Date of Award

Fall 2021

Document Type

Open Access Thesis

First Advisor

Yi Wang

Abstract

This thesis presents a framework for an artificial neural network (ANN) model-based nonlinear model predictive control of mobile ground robots. A computer vision analysis module was first developed to extract quantitative position information from onboard camera feed with respect to a prescribed path. Various strategies were developed to construct nonlinear physical plant models for model predictive control (MPC), including the physics-based model (PBM), the ANN trained on PBM-generated data, the ANN trained on test-captured data, and the ANN initially trained on PBM-generated data and then retrained with captured data. All the models predict physical states and positions of the robot in the future horizon using the current control signals and the information obtained by the computer vision analysis.

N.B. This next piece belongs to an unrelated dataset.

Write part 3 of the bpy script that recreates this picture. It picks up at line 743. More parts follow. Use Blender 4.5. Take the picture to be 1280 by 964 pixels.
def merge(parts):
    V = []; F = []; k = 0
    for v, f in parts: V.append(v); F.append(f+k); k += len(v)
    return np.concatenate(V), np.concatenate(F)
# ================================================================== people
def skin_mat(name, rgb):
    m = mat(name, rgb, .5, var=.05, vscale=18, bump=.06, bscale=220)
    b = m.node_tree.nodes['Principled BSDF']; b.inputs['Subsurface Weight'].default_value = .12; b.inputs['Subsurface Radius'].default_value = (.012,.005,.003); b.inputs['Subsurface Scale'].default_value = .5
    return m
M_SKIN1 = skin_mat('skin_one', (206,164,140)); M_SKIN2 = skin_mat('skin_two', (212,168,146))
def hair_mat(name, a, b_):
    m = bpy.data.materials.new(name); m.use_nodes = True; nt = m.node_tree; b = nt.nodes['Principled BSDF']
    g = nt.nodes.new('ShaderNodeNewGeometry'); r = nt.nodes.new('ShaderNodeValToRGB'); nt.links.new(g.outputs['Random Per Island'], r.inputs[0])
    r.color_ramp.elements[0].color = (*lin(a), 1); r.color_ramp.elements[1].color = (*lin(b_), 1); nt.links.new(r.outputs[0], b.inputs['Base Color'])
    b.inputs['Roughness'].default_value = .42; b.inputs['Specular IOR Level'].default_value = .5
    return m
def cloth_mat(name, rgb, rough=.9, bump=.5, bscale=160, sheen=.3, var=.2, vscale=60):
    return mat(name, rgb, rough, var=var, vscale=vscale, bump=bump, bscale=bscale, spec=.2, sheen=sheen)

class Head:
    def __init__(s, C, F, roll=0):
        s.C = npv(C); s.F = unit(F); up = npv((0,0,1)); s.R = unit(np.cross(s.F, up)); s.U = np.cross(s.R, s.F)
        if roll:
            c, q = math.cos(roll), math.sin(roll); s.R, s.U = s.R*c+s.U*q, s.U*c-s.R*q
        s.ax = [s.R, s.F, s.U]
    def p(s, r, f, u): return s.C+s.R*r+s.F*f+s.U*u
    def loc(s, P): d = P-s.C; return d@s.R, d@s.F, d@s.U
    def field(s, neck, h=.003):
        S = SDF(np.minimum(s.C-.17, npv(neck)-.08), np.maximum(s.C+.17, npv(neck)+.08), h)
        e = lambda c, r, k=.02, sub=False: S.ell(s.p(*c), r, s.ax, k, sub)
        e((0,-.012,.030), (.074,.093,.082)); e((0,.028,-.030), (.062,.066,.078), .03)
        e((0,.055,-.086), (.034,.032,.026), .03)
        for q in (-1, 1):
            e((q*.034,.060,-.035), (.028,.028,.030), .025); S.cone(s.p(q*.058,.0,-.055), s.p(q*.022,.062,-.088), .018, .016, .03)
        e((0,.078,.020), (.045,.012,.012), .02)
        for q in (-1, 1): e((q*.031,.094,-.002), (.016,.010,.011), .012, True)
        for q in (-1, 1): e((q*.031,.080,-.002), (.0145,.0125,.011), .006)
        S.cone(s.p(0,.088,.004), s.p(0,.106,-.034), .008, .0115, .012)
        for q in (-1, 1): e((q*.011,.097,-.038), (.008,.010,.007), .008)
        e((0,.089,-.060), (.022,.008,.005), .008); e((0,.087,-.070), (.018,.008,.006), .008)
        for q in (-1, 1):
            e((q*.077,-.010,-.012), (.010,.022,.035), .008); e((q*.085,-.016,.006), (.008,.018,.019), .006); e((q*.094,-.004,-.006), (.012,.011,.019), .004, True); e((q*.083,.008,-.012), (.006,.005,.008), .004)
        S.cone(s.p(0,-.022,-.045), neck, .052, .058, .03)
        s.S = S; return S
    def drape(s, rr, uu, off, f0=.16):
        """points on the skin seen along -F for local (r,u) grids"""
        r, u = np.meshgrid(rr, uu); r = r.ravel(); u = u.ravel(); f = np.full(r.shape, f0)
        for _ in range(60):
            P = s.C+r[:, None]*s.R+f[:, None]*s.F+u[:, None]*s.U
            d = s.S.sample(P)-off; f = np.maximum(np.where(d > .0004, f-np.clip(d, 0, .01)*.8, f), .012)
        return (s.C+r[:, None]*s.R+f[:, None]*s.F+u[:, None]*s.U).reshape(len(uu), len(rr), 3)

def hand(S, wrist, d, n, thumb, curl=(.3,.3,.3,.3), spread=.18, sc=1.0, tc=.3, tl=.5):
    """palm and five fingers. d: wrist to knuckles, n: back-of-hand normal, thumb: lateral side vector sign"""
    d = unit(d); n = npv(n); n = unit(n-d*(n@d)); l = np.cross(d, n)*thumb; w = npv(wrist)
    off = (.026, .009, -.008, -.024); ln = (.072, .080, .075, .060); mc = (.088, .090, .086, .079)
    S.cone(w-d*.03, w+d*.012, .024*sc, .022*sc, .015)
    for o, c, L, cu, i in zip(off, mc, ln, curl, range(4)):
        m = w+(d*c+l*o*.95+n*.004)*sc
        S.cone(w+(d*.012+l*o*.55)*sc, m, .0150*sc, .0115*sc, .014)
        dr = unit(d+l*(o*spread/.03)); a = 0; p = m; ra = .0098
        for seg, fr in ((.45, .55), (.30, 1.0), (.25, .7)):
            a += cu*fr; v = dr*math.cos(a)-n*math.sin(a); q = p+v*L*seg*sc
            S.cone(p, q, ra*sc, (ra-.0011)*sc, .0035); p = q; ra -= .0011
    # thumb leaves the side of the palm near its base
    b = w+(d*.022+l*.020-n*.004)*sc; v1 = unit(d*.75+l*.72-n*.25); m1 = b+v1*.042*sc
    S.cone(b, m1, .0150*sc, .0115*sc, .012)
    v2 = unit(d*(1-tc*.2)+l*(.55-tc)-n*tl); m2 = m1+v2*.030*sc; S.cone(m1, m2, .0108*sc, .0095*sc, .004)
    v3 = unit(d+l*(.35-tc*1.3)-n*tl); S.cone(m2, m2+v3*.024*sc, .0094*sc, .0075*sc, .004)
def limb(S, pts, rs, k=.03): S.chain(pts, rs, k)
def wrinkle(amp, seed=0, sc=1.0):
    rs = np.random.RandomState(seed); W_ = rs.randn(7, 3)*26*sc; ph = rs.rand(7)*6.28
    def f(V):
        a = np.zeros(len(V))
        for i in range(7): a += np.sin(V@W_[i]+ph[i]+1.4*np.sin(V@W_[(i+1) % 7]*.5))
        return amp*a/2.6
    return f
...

Model predictive controllers based on these models and real-time optimization were also developed, and were able to determine optimal control signals in the future horizon, enabling the robot to follow the designated path. Path following experiments were then conducted on a test track to evaluate nonlinear MPC performance. It is found that both the PBM and the ANN model allow accurate path following through nonlinear MPC with an error metric of 1 cm (i.e., the average deviation of the robot from the designated path). More importantly, incorporating test-collected data into the ANN retraining to consider non-ideal factors not captured by PBM further improves the path following accuracy by 30.0%. The developed framework paves the way towards a new paradigm to develop autonomous robots with anomaly mitigation and system resilience.